Cette pratique crée un grand tort à la prostituée classique qui perd de la clientèle et donne une mauvaise image de la belle jeunesse lettrée.
C’est dommage.
Mais cela permet aux aventuriers du sexe de multiplier sans problème des rencontres dont certaines finissent au lit. On ne se dit pas grand-chose, à peine sait-on un prénom, une ville. Irait-on jusqu’à pimenter une séance de mots d’amour ? Il est loisible dès le lendemain sous un autre pseudonyme de retrouver sur la Toile celui ou celle qui la veille vous chuchotait à l’oreille, arrondie comme un @, que c’était pour la vie.

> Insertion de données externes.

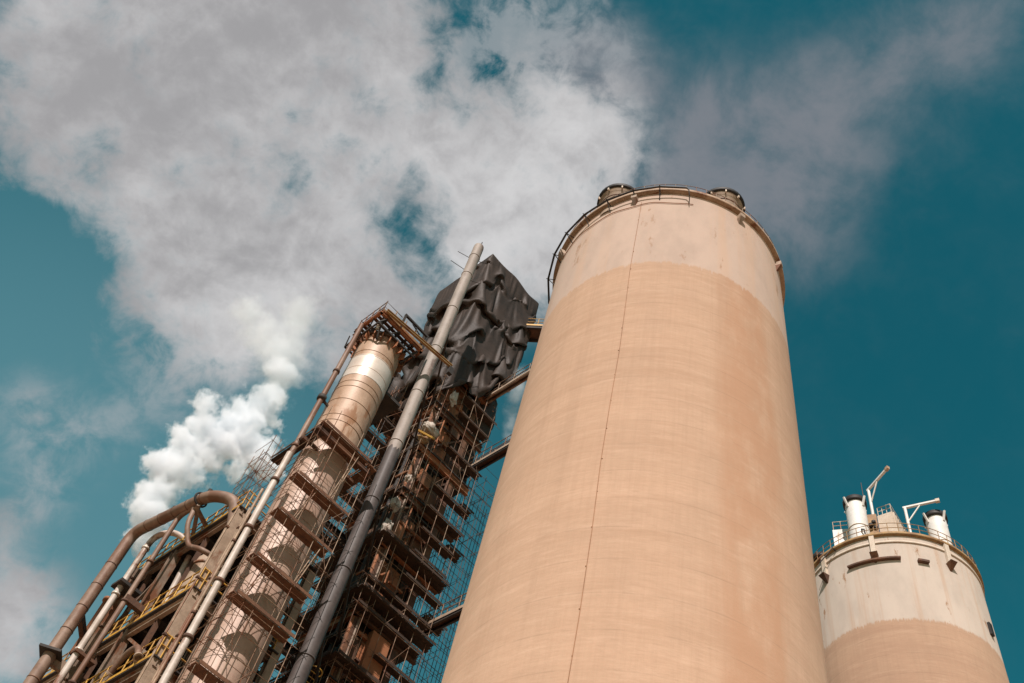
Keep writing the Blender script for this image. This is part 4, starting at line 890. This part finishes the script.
# ---------------------------------------------------------------- steam
def steam(name, blobs, label, dens, rough=.55, amp=.9, nscale=.32, lo=.0, hi=.35, ani=.3, fade=None):
    c0 = sum((Vector(b[:3]) for b in blobs), Vector()) / len(blobs)
    m = bpy.data.materials.new(name); m.use_nodes = True; nt = m.node_tree; nt.nodes.clear(); ln = nt.links.new
    out = nt.nodes.new('ShaderNodeOutputMaterial'); pv = nt.nodes.new('ShaderNodeVolumePrincipled'); ln(pv.outputs[0], out.inputs['Volume'])
    pv.inputs['Color'].default_value = (.95, .968, .99, 1); pv.inputs['Anisotropy'].default_value = ani
    g = nt.nodes.new('ShaderNodeNewGeometry')
    def op(o, *a, clamp=False):
        n = nt.nodes.new('ShaderNodeMath'); n.operation = o; n.use_clamp = clamp
        for i, x in enumerate(a):
            if isinstance(x, (int, float)): n.inputs[i].default_value = x
            else: ln(x, n.inputs[i])
        return n.outputs[0]
    def nz(scale, det, rg, off):
        mp = nt.nodes.new('ShaderNodeMapping'); ln(g.outputs['Position'], mp.inputs[0]); mp.inputs['Location'].default_value = (off, off, off)
        n = nt.nodes.new('ShaderNodeTexNoise'); ln(mp.outputs[0], n.inputs['Vector']); n.inputs['Scale'].default_value = scale; n.inputs['Detail'].default_value = det; n.inputs['Roughness'].default_value = rg
        return n.outputs['Fac']
    acc = None
    for x, y, z, r in blobs:
        d = nt.nodes.new('ShaderNodeVectorMath'); d.operation = 'DISTANCE'; ln(g.outputs['Position'], d.inputs[0]); d.inputs[1].default_value = (x, y, z)
        e = op('MULTIPLY_ADD', d.outputs['Value'], -1.0 / r, 1.0)
        acc = e if acc is None else op('SMOOTH_MAX', acc, e, .25)
    f = op('ADD', acc, op('MULTIPLY_ADD', nz(nscale, 9, rough, 3.3), amp, -amp * .5))
    mr = nt.nodes.new('ShaderNodeMapRange'); mr.interpolation_type = 'SMOOTHSTEP'; ln(f, mr.inputs[0]); mr.inputs[1].default_value = lo; mr.inputs[2].default_value = hi
    dd = op('MULTIPLY', mr.outputs[0], dens)
    if fade:
        sp = nt.nodes.new('ShaderNodeSeparateXYZ'); ln(g.outputs['Position'], sp.inputs[0])
        m2 = nt.nodes.new('ShaderNodeMapRange'); m2.interpolation_type = 'SMOOTHSTEP'; ln(sp.outputs[2], m2.inputs[0])
        for i, x in enumerate((fade[0], fade[1], 1.0, fade[2])): m2.inputs[i + 1].default_value = x
        dd = op('MULTIPLY', dd, m2.outputs[0])
    ln(dd, pv.inputs['Density'])
    try: m.cycles.volume_step_rate = .35
    except Exception: pass
    # closed hull round the blobs: a box per cloud, rounded off
    import bmesh
    bm = bmesh.new()
    for x, y, z, r in blobs:
        rr = r * 1.25 + .3
        for sx in (-1, 1):
            for sy in (-1, 1):
                for sz in (-1, 1): bm.verts.new((x - c0.x + sx * rr * .8, y - c0.y + sy * rr * .8, z - c0.z + sz * rr * .8))
    bmesh.ops.convex_hull(bm, input=list(bm.verts))
    loose = [v for v in bm.verts if not v.link_faces]
    bmesh.ops.delete(bm, geom=loose, context='VERTS')
    me = bpy.data.meshes.new(name); bm.to_mesh(me); bm.free(); me.materials.append(m)
    o = bpy.data.objects.new(name, me); COL.objects.link(o); o.location = c0
    o['label'] = label; o['category'] = 'steam'; o['kind'] = 'stuff'
    return o
steam('steam_plume', [(-22.34,61.04,50.00,1.30),(-22.63,60.93,52.49,1.66),(-23.08,60.76,54.75,1.85),(-23.28,60.69,57.24,2.23),(-22.90,61.90,60.67,2.49),(-22.81,60.87,62.89,2.15),(-24.00,60.41,65.30,1.10),(-21.37,62.44,64.03,2.74),(-20.34,61.74,65.82,2.20),(-18.56,62.29,63.81,2.35),(-16.88,62.77,62.68,1.52),(-18.76,62.23,60.98,1.24),(-19.80,61.91,68.50,2.06),(-21.59,61.31,67.62,0.93),(-19.80,62.43,71.63,1.44),(-20.22,62.30,74.51,1.67),(-21.30,62.47,77.97,2.03),(-23.05,61.84,79.39,1.84)], 'dense white steam plume billowing behind the process building', 1.8, .70, 3.8, .50, .05, .55, .0, (70.0, 80.0, .12))
steam('steam_trail', [(-20.07,62.88,72.71,2.14),(-20.02,62.89,75.23,2.38),(-21.63,62.36,77.99,2.84),(-24.37,62.41,80.24,2.70),(-21.61,62.36,80.75,2.48),(-19.57,63.03,78.25,1.63),(-26.21,61.66,81.51,2.09),(-22.46,63.12,86.31,2.60)], 'thinner upper steam trail merging into the cloud', .55, .70, 3.6, .36, .0, 1.2, .0)
steam('steam_wisp', [(1.30,43.58,60.87,0.66),(1.36,43.58,59.62,0.80),(1.40,43.58,58.52,0.86),(1.50,43.57,57.48,0.85),(1.54,43.57,56.43,0.84),(1.57,43.57,55.41,0.76),(1.60,43.57,54.41,0.69),(1.64,43.57,53.43,0.61),(1.65,43.57,52.58,0.47)], 'small grey steam wisp rising between tower and big silo', .55, .70, 2.6, .8, .0, 1.1, .0)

« Chérie, j’en ai une de vingt-deux dont je suis fier. Je suis brun. J’aime prendre en levrette et je suis échangiste ».
Je connais des personnes de l’un ou l’autre sexe qui n’en font pas mystère.
Ils ne correspondent pas au physique qu’ils affichent sur leur boîte de dialogues. Et pourtant, ça marche…
Tous sont des individualistes si appréciés par l’idéologie bourgeoise, qu’ils en sont les caricatures.
Hommes libres ou femmes libres, eux ?
Ils présentent presque tous un caractère égoïste qui définit comme vertu une incapacité à s’astreindre à des rapports normaux avec les autres, sous prétexte d’user du droit au libre épanouissement.
Décidément, les techniques modernes, comme les obsolètes n’ont jamais fait autre chose que montrer l’immuabilité de l’inconscient.
L’Eglise aurait mieux fait de laisser Valentin, médecin devenu prêtre, décapité à Rome le 14 février 268, dans son anonymat. Ainsi les Lupercales, ces festivités païennes se seraient perpétuées jusqu’à nous, cela aurait mieux convenu à certaines célébrations qui tiennent plus du coït que de l’amour dans nos sociétés de consommation.